Ex-Im is particularly important to small business owners, who “can’t walk down the street and get a loan to sell their products in Kazakhstan,” Bruce Josten, the chamber’s head of government affairs, told The Wall Street Journal. “The big guys might be able to do that, but not these firms.” (RELATED: Exporters Worried Export-Import Bank’s Days Are Numbered)

However, Ex-Im has been under sustained attack for the past year by conservative groups and some Republicans in Congress, who contend the bank is a form of corporate welfare that primarily serves to benefit large companies like Boeing, GE, and Caterpillar.

Heritage Action communications director Dan Holler, for instance, told The Daily Caller News Foundation that, “Josten’s comments to the Journal are extremely misleading.”

If the “big guys” can walk down the street and get a loan, Holler mused, “Why are Boeing, GE and Caterpillar the bank’s top recipients? Why are foreign, state-owned corporations the top beneficiaries?” (RELATED: Small Business Becomes Pawn in Ex-Im’s Fate)

“Using small businesses to justify corporate welfare for massive corporations like Boeing, GE, and Caterpillar is absurd,” he said, adding, “This isn’t a free enterprise agenda by any stretch.”

The Chamber’s campaign is widely seen as a response to anti-Ex-Im lobbying by groups such as Heritage Action, Club for Growth, and Freedom Partners, which some credit with securing the opposition of almost every current and prospective Republican presidential candidate.
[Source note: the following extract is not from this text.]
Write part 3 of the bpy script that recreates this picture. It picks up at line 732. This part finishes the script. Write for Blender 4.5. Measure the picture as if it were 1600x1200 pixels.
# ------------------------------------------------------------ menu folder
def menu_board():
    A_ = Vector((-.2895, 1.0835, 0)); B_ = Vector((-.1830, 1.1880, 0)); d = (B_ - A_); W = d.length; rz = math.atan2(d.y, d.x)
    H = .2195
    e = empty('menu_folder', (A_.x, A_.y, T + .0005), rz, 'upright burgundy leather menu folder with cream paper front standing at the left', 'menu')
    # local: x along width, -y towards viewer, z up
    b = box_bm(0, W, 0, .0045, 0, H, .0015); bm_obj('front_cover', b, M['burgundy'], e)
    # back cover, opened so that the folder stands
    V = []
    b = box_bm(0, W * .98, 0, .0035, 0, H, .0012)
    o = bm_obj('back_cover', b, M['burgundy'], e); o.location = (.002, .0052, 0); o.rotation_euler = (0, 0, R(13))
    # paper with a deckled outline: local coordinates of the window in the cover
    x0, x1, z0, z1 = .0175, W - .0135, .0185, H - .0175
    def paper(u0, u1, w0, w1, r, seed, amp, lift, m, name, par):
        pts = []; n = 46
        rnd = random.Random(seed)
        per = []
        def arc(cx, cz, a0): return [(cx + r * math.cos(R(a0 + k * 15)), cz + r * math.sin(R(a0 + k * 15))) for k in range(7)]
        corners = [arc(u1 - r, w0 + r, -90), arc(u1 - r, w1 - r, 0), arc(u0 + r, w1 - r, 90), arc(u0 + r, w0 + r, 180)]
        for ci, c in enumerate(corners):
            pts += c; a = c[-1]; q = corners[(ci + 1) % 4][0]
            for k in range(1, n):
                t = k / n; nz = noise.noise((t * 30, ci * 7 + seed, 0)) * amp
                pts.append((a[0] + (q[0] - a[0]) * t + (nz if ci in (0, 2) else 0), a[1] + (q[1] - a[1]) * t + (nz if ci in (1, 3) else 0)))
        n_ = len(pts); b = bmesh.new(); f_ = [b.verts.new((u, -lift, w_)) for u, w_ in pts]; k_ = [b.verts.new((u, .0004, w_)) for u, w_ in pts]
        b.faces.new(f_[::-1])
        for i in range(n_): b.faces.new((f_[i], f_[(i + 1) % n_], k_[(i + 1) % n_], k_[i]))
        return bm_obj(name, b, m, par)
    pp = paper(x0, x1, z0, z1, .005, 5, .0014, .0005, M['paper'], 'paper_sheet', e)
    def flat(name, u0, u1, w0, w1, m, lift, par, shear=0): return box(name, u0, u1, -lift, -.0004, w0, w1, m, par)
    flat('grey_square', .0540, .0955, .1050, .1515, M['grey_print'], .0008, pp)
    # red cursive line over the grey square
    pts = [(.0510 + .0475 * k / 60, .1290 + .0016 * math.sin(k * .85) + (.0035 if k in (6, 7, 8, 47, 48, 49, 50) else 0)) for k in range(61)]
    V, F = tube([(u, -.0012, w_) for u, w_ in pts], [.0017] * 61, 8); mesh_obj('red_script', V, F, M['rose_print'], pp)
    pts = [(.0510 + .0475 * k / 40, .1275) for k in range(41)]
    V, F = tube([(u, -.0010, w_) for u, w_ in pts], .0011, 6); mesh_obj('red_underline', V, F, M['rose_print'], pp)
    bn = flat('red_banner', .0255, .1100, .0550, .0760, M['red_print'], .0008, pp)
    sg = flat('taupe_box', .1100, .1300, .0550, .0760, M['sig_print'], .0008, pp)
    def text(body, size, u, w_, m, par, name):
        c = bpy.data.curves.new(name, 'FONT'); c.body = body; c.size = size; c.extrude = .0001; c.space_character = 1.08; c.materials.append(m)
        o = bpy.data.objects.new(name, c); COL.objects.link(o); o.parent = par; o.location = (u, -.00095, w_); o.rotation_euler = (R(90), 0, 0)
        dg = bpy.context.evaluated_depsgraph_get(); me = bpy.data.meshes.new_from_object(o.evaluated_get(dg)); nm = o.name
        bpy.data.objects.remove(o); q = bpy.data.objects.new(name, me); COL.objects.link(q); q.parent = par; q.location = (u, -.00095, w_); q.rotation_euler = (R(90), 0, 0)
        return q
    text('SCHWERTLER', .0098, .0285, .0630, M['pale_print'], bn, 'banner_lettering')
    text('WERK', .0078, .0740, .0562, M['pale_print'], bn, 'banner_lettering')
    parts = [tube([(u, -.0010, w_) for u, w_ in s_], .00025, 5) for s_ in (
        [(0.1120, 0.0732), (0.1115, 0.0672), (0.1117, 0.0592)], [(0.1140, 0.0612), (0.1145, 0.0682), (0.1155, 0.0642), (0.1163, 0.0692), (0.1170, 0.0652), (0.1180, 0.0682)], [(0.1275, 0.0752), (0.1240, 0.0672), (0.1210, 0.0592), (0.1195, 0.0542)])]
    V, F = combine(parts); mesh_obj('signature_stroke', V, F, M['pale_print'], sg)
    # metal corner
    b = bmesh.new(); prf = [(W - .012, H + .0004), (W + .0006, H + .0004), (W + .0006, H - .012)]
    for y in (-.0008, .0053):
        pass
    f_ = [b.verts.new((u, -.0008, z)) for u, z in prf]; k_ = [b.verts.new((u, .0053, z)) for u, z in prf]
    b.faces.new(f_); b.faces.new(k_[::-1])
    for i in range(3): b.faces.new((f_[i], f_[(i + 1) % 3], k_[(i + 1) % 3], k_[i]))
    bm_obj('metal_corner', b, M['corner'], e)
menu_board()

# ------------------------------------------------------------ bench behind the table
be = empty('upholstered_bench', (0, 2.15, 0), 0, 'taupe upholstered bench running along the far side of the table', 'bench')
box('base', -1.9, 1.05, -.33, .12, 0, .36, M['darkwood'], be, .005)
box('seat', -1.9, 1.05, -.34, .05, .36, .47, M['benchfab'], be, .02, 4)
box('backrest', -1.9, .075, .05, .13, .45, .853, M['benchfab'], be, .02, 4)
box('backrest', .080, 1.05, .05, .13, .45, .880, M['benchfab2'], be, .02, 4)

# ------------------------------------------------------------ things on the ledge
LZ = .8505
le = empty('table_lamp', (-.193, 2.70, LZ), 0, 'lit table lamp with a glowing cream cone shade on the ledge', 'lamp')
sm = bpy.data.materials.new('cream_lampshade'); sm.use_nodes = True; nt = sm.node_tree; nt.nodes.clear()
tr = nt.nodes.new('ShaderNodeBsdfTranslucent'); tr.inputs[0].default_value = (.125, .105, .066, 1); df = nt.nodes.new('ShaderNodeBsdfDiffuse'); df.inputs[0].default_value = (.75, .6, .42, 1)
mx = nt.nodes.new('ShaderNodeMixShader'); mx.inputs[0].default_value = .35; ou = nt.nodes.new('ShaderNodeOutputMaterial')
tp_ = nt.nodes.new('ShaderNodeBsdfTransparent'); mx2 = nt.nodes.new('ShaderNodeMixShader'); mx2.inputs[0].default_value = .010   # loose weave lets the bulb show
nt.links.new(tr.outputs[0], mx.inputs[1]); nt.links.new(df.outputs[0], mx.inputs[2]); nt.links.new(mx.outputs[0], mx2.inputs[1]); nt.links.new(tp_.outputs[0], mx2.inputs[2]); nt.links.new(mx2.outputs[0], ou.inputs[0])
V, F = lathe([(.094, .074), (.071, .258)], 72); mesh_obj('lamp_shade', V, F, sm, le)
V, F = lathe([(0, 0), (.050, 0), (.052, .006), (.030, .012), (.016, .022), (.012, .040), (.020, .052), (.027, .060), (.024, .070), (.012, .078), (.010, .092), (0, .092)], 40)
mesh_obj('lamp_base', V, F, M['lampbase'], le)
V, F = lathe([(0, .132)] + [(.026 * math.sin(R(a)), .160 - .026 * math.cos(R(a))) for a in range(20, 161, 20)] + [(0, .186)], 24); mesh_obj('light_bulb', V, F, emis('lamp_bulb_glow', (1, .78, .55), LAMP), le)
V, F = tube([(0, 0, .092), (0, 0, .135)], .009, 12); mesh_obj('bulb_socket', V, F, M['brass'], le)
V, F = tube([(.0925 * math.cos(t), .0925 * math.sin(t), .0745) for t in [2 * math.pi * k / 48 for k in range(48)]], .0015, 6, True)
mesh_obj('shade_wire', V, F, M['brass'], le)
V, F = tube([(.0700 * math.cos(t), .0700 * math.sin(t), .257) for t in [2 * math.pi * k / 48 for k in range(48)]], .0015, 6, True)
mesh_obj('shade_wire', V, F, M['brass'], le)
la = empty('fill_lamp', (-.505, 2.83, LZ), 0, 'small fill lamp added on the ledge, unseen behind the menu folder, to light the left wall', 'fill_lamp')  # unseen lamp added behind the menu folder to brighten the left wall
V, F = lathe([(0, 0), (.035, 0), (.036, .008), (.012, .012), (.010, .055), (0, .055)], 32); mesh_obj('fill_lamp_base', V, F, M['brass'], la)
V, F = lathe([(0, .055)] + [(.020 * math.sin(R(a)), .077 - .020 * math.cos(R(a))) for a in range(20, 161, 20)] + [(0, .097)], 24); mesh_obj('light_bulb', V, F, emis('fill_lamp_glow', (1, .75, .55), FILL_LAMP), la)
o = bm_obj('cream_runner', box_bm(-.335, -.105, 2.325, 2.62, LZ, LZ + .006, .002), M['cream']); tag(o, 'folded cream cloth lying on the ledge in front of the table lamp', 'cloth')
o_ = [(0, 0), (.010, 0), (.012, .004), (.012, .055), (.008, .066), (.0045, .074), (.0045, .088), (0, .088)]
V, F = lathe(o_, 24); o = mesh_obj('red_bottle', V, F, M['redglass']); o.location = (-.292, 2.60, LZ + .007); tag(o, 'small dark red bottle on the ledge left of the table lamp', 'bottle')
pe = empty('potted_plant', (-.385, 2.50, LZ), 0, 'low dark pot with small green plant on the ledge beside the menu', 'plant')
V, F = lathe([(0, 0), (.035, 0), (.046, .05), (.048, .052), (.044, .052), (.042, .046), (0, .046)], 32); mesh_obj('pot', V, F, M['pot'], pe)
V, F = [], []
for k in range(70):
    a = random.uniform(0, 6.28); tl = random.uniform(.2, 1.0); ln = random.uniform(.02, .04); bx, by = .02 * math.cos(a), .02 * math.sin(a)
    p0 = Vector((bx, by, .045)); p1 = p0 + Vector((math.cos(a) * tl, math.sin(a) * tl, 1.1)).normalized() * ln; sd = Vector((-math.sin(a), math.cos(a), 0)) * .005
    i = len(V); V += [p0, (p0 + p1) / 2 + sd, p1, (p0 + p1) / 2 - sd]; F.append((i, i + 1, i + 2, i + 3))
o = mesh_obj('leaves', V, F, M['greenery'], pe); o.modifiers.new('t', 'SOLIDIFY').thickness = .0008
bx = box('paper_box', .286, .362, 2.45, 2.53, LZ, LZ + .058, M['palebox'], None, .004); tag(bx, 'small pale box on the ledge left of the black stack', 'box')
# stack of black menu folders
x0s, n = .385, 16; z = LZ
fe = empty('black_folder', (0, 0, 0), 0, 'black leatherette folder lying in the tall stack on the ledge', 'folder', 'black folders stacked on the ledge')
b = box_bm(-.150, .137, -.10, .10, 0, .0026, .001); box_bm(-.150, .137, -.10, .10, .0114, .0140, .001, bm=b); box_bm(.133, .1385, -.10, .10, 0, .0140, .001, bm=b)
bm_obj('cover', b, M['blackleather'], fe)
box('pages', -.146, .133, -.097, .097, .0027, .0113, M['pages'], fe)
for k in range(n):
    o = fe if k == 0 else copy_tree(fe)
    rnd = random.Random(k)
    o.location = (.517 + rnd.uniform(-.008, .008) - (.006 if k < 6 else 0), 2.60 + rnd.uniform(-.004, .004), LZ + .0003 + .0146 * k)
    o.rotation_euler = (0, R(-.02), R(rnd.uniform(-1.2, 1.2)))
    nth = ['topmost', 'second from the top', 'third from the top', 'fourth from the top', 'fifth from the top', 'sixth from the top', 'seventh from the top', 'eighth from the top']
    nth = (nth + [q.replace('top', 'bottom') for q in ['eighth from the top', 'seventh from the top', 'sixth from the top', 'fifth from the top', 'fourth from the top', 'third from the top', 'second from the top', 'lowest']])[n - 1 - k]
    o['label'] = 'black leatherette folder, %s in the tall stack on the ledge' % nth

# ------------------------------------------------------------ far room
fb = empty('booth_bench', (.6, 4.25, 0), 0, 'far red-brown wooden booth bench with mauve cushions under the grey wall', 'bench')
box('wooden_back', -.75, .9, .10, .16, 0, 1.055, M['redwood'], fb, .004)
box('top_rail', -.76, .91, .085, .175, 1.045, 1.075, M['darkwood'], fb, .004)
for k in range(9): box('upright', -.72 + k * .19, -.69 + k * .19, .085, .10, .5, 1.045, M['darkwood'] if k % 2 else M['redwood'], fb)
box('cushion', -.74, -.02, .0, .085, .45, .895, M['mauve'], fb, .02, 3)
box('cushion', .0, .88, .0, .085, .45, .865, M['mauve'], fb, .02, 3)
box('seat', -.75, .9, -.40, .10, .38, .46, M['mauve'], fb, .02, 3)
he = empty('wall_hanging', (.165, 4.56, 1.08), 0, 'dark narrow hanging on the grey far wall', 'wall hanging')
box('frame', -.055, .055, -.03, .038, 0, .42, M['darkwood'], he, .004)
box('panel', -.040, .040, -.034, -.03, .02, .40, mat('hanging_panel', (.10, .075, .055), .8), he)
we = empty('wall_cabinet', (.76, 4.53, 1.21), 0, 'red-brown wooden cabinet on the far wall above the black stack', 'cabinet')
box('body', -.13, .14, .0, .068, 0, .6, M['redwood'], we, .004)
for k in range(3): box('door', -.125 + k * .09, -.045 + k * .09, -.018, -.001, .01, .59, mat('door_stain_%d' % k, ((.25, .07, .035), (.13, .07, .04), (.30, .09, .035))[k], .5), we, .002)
At last count, the bank still has majority support in Congress, but that may not be enough to overcome opposition from key figures. One of the bank’s most vocal critics is Rep. Jeb Hensarling, who chairs the Financial Services Committee through which a reauthorization bill must pass under normal procedures. (RELATED: Is the Export-Import Bank Done?)

On the other hand, Speaker John Boehner could bring a bill to the floor directly if he feels enough pressure from the GOP caucus, as he did with the short-term reauthorization last September.